I took up guitar in the early 1960’s when string sets were starting to be marketed in different gauges, but there was a time when most strings were fairly heavy gauge "Black Diamond" type steel cables. Couple that with a little too much neck relief, non-adjustable truss rods, a scarcity of knowledgable repair people, no internet, and the Manly Mantra: "Just suck it up and press harder until you get some calluses!”, and you end up with several generations of players believing that’s just the way it is.

Somehow I’ve never had this issue, and simple observation says it’s because my guitars almost always have large fret wire: Dunlop 6100 to be exact; Sometimes stainless steel, but always 6100 no matter the alloy.

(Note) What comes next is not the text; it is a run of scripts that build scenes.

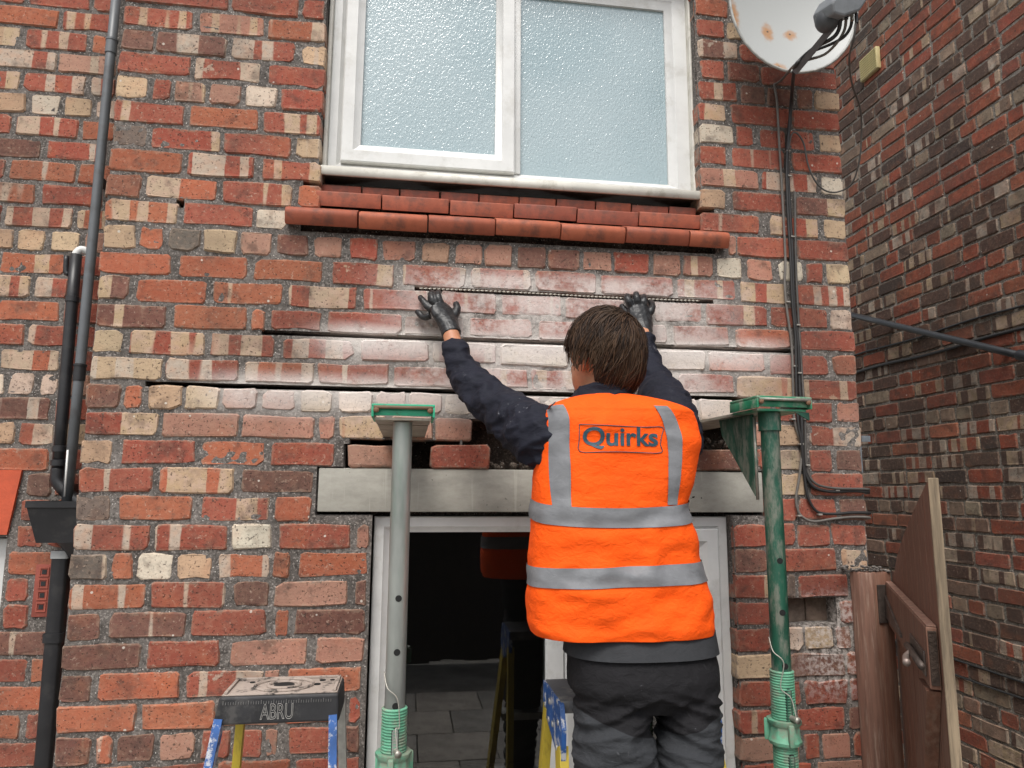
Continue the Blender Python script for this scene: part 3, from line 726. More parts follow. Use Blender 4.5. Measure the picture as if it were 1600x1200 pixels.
# ------------------------------------------------------------------ drainage at the left
MAT['pvc_grey'] = plain('grey_plastic_pipe', (.115, .125, .135), .42, var=.12, scale=5, bump=.06, bscale=60, dirt=(.06, .055, .05), dirt_amt=.4)
MAT['pvc_black'] = plain('black_plastic', (.016, .016, .018), .40, var=.2, scale=8, bump=.06, bscale=60, dirt=(.07, .065, .06), dirt_amt=.22, dscale=20)
MAT['white_pvc'] = plain('white_plastic', (.68, .68, .66), .4, var=.06)
PY = .215
top_, bot_ = at(187, -60, PY), at(103, 800, PY)
pd = (top_-bot_)
pipe = empty('waste_pipe', bot_, 'tall thin grey plastic waste pipe running up the inside corner', 'pipe')
MB().tube([bot_, bot_+pd*.5, top_], .0160, 20, 2).build('pipe', MAT['pvc_grey'], pipe, smooth=True, origin=bot_)
for yy in (57, 578):
    t = (at(0, yy, PY).z-bot_.z)/pd.z; c = bot_+pd*t; q = pd.normalized()
    M = Matrix.Translation(c) @ q.to_track_quat('Z', 'Y').to_matrix().to_4x4()
    MB().lathe([(.0161, -.030), (.0188, -.029), (.0188, .018), (.0205, .019), (.0205, .026), (.0161, .028)], 24, M).build('collar', MAT['pvc_grey'] if yy < 100 else MAT['pvc_black'], pipe, origin=c, auto=40)
for yy in (270, 760):
    t = (at(0, yy, PY).z-bot_.z)/pd.z; c = bot_+pd*t
    MB().box((c.x-.012, c.y+.012, c.z-.010), (c.x+.012, YL-.001, c.z+.010)).build('bracket', MAT['pvc_black'], pipe, origin=c)
SY = .232
a, b, e = at(119, 398, SY), at(90, 738, SY), at(104, 768, SY+.0)
soil = empty('soil_pipe', b, 'short black plastic pipe with white top elbow behind the grey pipe', 'pipe')
MB().tube([a, a*.5+b*.5, b], .0185, 20, 2).build('pipe', MAT['pvc_black'], soil, smooth=True, origin=b)
MB().tube([b+Vector((0, 0, .012)), b, b+Vector((.006, 0, -.035)), e+Vector((.02, 0, -.02)), e+Vector((.05, 0, -.045))], .0205, 18, 5).build('elbow', MAT['pvc_black'], soil, smooth=True, origin=b)
for yy, rr in ((463, .0215), (700, .0215), (722, .0228)):
    t = (at(0, yy, SY).z-b.z)/(a.z-b.z); c = b+(a-b)*t
    MB().lathe([(.0186, -.011), (rr, -.010), (rr, .008), (.0186, .010)], 22, Matrix.Translation(c)).build('collar', MAT['pvc_black'], soil, origin=c, auto=40)
MB().tube([a+Vector((0, 0, -.022)), a+Vector((.001, 0, .004)), a+Vector((.014, .004, .020)), a+Vector((.036, .012, .014))], .0135, 16, 5).build('top_elbow', MAT['white_pvc'], soil, smooth=True, origin=a)
c1 = at(104, 430, SY)
MB().tube([at(104, 400, SY), at(103, 425, SY), at(107, 428, SY)], .0085, 10, 3).build('overflow_stub', MAT['pvc_black'], soil, smooth=True, origin=c1)
# hopper head with square downpipe below it
hA, hB, hC, hD = at(43, 783, .15), at(121, 780, .15), at(119, 850, .15), at(52, 849, .15)
x0, x1, xt0, xt1, zt, zb = hD.x, hC.x+.01, hA.x, hB.x+.02, hA.z, hD.z
hop = empty('rainwater_hopper', ((x0+x1)/2, .2, zb-.02), 'black square rainwater hopper on the left wall', 'hopper')
m = MB(); v = []
for (xa, xb, z, ya) in ((x0, x1, zb, .165), (xt0, xt1, zt-.022, .150), (xt0-.004, xt1+.004, zt-.020, .146), (xt0-.004, xt1+.004, zt, .146), (xt0+.004, xt1-.004, zt, .154), (x0+.01, x1-.01, zb+.02, .172)):
    v += [(xa, ya, z), (xb, ya, z), (xb, YL-.002, z), (xa, YL-.002, z)]
f = [(0, 1, 2, 3), (20, 23, 22, 21)]
for L in range(5):
    for i in range(4): f.append((L*4+i, L*4+(i+1) % 4, L*4+4+(i+1) % 4, L*4+4+i))
m.add(v, f); m.build('hopper_box', MAT['pvc_black'], hop, origin=((x0+x1)/2, .2, zb), auto=30)
oc = Vector(((x0+x1)/2+.03, .222, zb))
MB().lathe([(.020, -.050), (.034, -.030), (.055, -.004), (.058, .002)], 20, Matrix.Translation(oc)).build('outlet', MAT['pvc_black'], hop, origin=oc, auto=50)
dt, db = at(97, 866, .225), at(66, 1240, .225)
dp = empty('downpipe', db, 'black square downpipe dropping from the hopper past the air brick', 'pipe')
dx = dt-db
q = Matrix.Translation(db) @ dx.to_track_quat('Z', 'Y').to_matrix().to_4x4()
ang = Matrix.Rotation(0, 4, 'Z')
def sqtube(w_, z0, z1, name, mat, par, o_):
    m = MB(); p = []
    for z in (z0, z1):
        p.append([Vector((db.x+dx.x*z/dx.z+sx*w_, db.y+dx.y*z/dx.z+sy*w_, db.z+z)) for sx, sy in ((-.8, -1), (.8, -1), (1, -.8), (1, .8), (.8, 1), (-.8, 1), (-1, .8), (-1, -.8))])
    m.add(p[0]+p[1], [list(range(8))[::-1], [8+i for i in range(8)]]+[[i, (i+1) % 8, 8+(i+1) % 8, 8+i] for i in range(8)]); return m.build(name, mat, par, origin=o_, auto=50)
sqtube(.0225, -1.05, dx.z, 'pipe', MAT['pvc_black'], dp, db)
zc = at(0, 997, .225).z-db.z
sqtube(.0275, zc-.014, zc+.014, 'pipe_clip', MAT['pvc_black'], dp, db)
sqtube(.0255, dx.z-.012, dx.z+.012, 'pipe_joint', plain('pale_sealant', (.35, .36, .36), .6), dp, db)
ws = MB(); a, b = at(106, 703, .20), at(101, 776, .20); ws.tube([a, b], .0035, 8, 1)
tag(ws.build('plastic_strip', MAT['white_pvc'], None, smooth=True, origin=b), 'thin white plastic strip leaning between pipes above the hopper', 'strip')

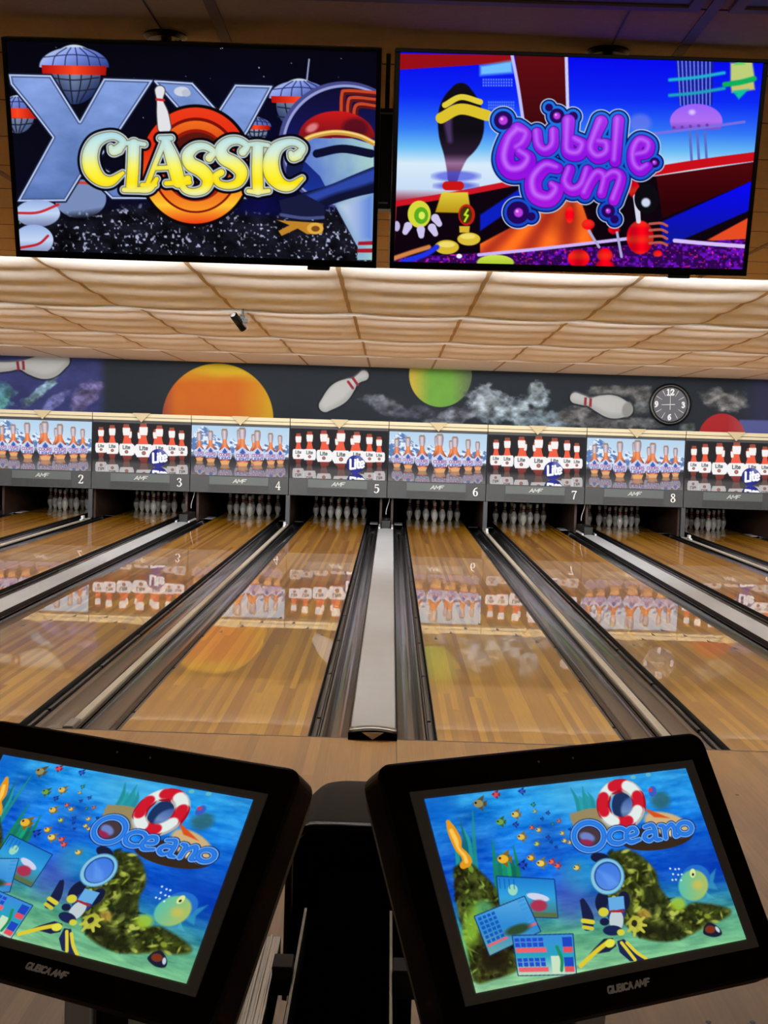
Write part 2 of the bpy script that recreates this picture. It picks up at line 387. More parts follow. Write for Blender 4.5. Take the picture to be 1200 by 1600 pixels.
    A.poly([(1060, 560), (1168, 520), (1168, 672), (1118, 672)], grad([(1060, (205, 215, 230)), (1120, (150, 175, 225)), (1170, (80, 120, 215))], 0), aa=30)
    A.poly([(1120, 673), (1168, 671), (1168, 683), (1118, 684)], (165, 25, 40)); A.poly([(1117, 695), (1168, 694), (1168, 707), (1116, 707)], (165, 25, 40))
    A.ell(1052, 352, 120, 84, lambda x, y: np.clip(np.stack([170 - (y - 300)*1.0 + 0*x, 22 - (y - 300)*.1, 26 + 0*x], 1), 20, 255), cond=lambda x, y: y < 352 + .0*x)
    A.ell(975, 320, 20, 12, (235, 150, 150), .8, rot=-.5, aa=8); A.ell(1110, 320, 40, 30, (60, 10, 30), .7, aa=14)
    A.line([(938, 366), (980, 345), (1050, 334), (1120, 345), (1170, 368)], (205, 150, 60), 8); A.line([(938, 364), (980, 343), (1050, 331), (1120, 342), (1170, 365)], (245, 215, 130), 3)
    A.line([(990, 400), (1070, 385), (1160, 400)], (12, 14, 45), 13)
    A.line([(950, 555, 34), (1040, 525, 30), (1110, 500, 34), (1175, 480, 40)], (14, 18, 50)); A.line([(955, 545, 16), (1040, 512, 14), (1110, 488, 18), (1175, 465, 20)], (45, 70, 165), aa=14)
    A.poly([(872, 545), (950, 525), (1015, 560), (1015, 600), (885, 600)], (22, 26, 60)); A.line([(880, 590), (950, 600), (1010, 598)], (70, 80, 130), 5)
    A.poly([(866, 606), (950, 612), (1010, 616), (1008, 648), (960, 650), (930, 632), (880, 655), (870, 640), (905, 622)], (190, 130, 40)); A.ell(985, 632, 26, 18, (225, 170, 70)); A.ell(986, 633, 13, 9, (120, 75, 25))
    # plain bowling pin leaning on the ring
    A.line([(500, 205, 15), (500, 235, 9), (508, 275, 17), (514, 318, 20)], (70, 60, 70), grow=3); A.line([(500, 205, 15), (500, 235, 9), (508, 275, 17), (514, 318, 20)], (225, 225, 230))
    A.line([(490, 232), (512, 234)], (200, 40, 40), 4, curve=False)
    A.ell(568, 207, 24, 15, (205, 210, 225)); A.ell(582, 212, 14, 11, (185, 190, 210))
    # CLASSIC
    L = []
    def S(*p): L.append(smooth_line(list(p), 8))
    def Cc(x0, y0, w, h):   # a fat letter C with a curl on top
        S((x0 + w*.86, y0 + h*.30, 15), (x0 + w*.98, y0 + h*.16, 12), (x0 + w*.80, y0 + h*.05, 12), (x0 + w*.55, y0 + h*.06, 14), (x0 + w*.30, y0 + h*.18, 20), (x0 + w*.18, y0 + h*.42, 25), (x0 + w*.22, y0 + h*.68, 26), (x0 + w*.42, y0 + h*.88, 20), (x0 + w*.68, y0 + h*.92, 15), (x0 + w*.97, y0 + h*.76, 7))
        S((x0 + w*.86, y0 + h*.30, 16), (x0 + w*.74, y0 + h*.34, 14), (x0 + w*.68, y0 + h*.26, 9))
    def Ss(x0, y0, w, h):
        S((x0 + w*.84, y0 + h*.28, 14), (x0 + w*.96, y0 + h*.16, 11), (x0 + w*.72, y0 + h*.05, 12), (x0 + w*.42, y0 + h*.07, 15), (x0 + w*.20, y0 + h*.22, 19), (x0 + w*.28, y0 + h*.40, 21), (x0 + w*.60, y0 + h*.53, 22), (x0 + w*.80, y0 + h*.70, 20), (x0 + w*.70, y0 + h*.90, 15), (x0 + w*.40, y0 + h*.97, 12), (x0 + w*.12, y0 + h*.92, 11), (x0 + w*.04, y0 + h*.78, 12), (x0 + w*.20, y0 + h*.70, 12))
    Cc(258, 338, 130, 160)
    S((418, 372, 19), (416, 440, 19), (412, 500, 19)); S((386, 369, 8), (418, 366, 9), (452, 371, 8)); S((388, 512, 9), (430, 512, 10), (468, 508, 12), (490, 478, 8))
    S((514, 362, 10), (490, 420, 9), (462, 492, 9)); S((518, 362, 15), (540, 420, 22), (558, 485, 22)); S((484, 445, 8), (545, 442, 8)); S((444, 497, 8), (486, 497, 8)); S((520, 492, 9), (592, 489, 9)); S((500, 352, 8), (535, 352, 9))
    Ss(566, 370, 105, 154); Ss(670, 352, 106, 152)
    S((806, 380, 18), (804, 445, 18), (806, 512, 18)); S((776, 372, 8), (806, 370, 9), (838, 374, 8)); S((776, 516, 8), (806, 519, 9), (840, 515, 8))
    Cc(824, 358, 124, 155)
    i, sd = A.stroke_sd(L, 30)
    A.put(i, sd - 13, (6, 6, 12)); A.put(i, sd - 5, (200, 215, 235)); A.put(i, sd - 1.5, (120, 110, 40))
    fill = grad([(345, (175, 215, 225)), (400, (205, 225, 200)), (440, (240, 232, 90)), (490, (250, 222, 20)), (530, (225, 235, 190))])
    A.put(i, sd + 1.5, fill); A.put(i, sd + 9, lambda x, y: np.clip(fill(x, y)*1.06 + 6, 0, 255), .7, aa=8)
    return A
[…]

So how does that relate to still-malleable, though not exactly baby-ass-soft fingertips? 

Easy: Less contact with the fingerboard. I only have to press the string far enough to contact the fret crown. I can remember my good buddy Michael Savitt bringing a 1956 Gibson Les Paul Custom 'Fretless Wonder' over to the house. It absolutely lived up to its name, because apart from 22 silvery lines I was left wondering where the frets were! Unplayable? You bet, but boy are they worth some heavy coin nowadays, especially with the staple magnet neck pickup.

Just don't re-fret it and ruin its originality. God forbid it should actually be playable.

It stands to reason that if you’re pressing the string against the fret at the same time that the fingertip is being pressed flat & stretched against the fingerboard, you’re creating more friction. Couple that with sliding on the strings, sweat & dirt buildup, etc, and it adds up to your fingers needing to build a protective layer.

I don’t have any hard proof as to why most manufacturers use (what I consider) smallish fret wire, but the guess is that it’s their way to counteract intonation issues caused by the "death grip” that so many players develop while learning guitar. Too much pressure on the strings will cause any fretted note to go sharp, and the higher the fret, the sharper the possibility, so to speak, and players won’t buy something they think can’t be played in tune.

Back in the 1990’s, while doing retail, I lost count of how many people would return a guitar because “It won’t play in tune”. Routinely I would tune it, play a little to clearly demonstrate that it played in tune, and ask “How’s that sound?”. “Well it sounds fine when you play it, but I’m returning it because I can’t play it in tune, okay?"

There’s just no way it could ever possibly be operator error, right?